Ion Velocity Characterization of the 12.5-kW Advanced Electric Propulsion System Engineering Hall Thruster

Abstract

During development testing of the 12.5-kW Advanced Electric Propulsion System engineering unit Hall thruster, which is magnetically shielded, a laser-induced fluorescence test was performed. During this test, a third medium-energy ion population was found near the inner front pole cover in addition to two low-energy counter-streaming ion populations that were found in previous testing. This newly found ion population matched in characteristics with the single population found near the outer front pole cover. The measured characteristics of the medium-energy ions matched the behavior expected of them if they were energized by a plasma wave with magnetized electrons, such as a lower hybrid wave. Comparison of the data from this test to prior tests showed that this engineering thruster had very similar ion characteristics as the precursor laboratory thruster. The acceleration zone was found to move upstream with increasing background pressure, decreasing anode flow rate, and increasing magnetic field strength.

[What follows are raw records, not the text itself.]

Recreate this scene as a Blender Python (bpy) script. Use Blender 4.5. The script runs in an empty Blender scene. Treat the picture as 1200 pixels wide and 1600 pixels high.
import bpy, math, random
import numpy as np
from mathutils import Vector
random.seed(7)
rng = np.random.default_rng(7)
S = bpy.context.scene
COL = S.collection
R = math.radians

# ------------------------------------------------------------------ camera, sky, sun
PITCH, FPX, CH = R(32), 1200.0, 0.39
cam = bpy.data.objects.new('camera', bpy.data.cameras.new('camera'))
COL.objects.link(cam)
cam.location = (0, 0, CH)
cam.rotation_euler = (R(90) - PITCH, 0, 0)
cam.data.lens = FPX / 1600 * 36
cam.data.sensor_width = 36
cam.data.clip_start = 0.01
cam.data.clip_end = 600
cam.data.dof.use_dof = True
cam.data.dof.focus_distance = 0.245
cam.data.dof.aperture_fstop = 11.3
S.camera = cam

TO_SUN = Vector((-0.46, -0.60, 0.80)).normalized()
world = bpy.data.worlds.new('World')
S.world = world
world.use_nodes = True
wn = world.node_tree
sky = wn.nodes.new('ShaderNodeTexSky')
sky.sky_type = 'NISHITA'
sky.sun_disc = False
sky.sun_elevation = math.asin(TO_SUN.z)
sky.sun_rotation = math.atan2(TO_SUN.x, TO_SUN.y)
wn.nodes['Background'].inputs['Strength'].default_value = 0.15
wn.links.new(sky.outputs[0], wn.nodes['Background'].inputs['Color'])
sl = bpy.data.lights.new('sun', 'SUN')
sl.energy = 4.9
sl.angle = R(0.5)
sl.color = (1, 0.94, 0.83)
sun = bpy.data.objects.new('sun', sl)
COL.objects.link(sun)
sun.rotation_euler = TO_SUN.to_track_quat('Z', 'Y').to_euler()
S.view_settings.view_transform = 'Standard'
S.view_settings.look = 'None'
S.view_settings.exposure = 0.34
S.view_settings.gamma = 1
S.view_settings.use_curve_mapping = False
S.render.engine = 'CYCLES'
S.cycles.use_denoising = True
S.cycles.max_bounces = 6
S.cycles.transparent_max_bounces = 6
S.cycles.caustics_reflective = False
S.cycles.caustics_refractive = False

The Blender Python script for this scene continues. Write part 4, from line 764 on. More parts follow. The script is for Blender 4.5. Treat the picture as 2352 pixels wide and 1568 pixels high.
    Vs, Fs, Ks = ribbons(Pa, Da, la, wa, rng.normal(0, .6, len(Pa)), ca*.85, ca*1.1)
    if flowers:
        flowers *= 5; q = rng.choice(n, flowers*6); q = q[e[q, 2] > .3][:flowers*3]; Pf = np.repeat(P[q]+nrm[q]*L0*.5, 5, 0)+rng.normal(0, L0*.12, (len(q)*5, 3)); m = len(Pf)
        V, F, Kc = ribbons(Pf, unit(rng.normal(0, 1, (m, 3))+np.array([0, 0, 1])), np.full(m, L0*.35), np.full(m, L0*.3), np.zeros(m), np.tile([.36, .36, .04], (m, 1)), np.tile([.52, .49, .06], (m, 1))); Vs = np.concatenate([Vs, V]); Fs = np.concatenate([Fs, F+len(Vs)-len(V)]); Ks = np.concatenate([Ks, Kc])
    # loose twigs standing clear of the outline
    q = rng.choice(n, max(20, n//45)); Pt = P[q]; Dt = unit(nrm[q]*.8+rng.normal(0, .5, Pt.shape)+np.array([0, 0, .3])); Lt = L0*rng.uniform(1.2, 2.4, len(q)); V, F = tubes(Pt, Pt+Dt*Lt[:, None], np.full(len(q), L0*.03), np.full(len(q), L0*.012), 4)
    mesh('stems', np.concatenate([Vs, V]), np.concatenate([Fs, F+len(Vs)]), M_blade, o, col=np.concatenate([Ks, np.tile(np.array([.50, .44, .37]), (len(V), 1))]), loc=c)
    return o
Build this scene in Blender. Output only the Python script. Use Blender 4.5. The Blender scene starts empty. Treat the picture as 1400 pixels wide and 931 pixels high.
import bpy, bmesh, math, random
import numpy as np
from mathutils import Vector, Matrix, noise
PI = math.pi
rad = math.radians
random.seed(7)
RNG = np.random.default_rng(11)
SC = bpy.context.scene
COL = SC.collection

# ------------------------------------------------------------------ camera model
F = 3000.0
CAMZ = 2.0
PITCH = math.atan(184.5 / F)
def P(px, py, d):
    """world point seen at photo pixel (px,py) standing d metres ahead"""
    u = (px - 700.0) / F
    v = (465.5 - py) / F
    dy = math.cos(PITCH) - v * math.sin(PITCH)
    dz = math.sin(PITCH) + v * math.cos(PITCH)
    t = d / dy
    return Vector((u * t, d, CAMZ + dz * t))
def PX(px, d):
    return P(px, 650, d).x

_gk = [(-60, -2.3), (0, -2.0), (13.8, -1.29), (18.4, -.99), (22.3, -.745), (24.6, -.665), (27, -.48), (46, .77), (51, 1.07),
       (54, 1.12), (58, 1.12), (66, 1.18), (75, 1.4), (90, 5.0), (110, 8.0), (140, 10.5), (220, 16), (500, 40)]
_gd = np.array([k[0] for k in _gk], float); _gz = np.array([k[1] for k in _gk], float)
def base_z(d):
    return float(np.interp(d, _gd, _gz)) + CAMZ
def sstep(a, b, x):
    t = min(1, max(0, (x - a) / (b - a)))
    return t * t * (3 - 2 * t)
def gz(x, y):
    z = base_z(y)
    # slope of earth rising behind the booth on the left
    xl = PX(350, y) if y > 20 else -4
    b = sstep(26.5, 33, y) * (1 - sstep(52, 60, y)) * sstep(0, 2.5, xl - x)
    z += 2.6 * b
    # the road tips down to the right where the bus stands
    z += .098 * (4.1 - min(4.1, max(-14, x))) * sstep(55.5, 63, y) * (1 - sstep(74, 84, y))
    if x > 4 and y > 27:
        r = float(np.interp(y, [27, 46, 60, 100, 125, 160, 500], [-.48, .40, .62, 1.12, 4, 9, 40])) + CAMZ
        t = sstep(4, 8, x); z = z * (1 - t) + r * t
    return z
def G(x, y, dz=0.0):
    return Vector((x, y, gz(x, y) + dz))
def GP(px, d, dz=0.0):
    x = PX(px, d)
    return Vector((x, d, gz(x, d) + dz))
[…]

For the low-energy ions, the energy of the ions arriving at the inner pole did not vary noticeably with background pressure but did increase with increasing magnetic field strength and decreasing anode flow rate. For the medium-energy ions, the energy of the ions increased with decreasing background pressure, decreasing anode flow rate, and increasing magnetic field strength. Testing at different cathode flow fraction showed that the energy of the low-energy ions from the cathode decreased with increasing cathode flow.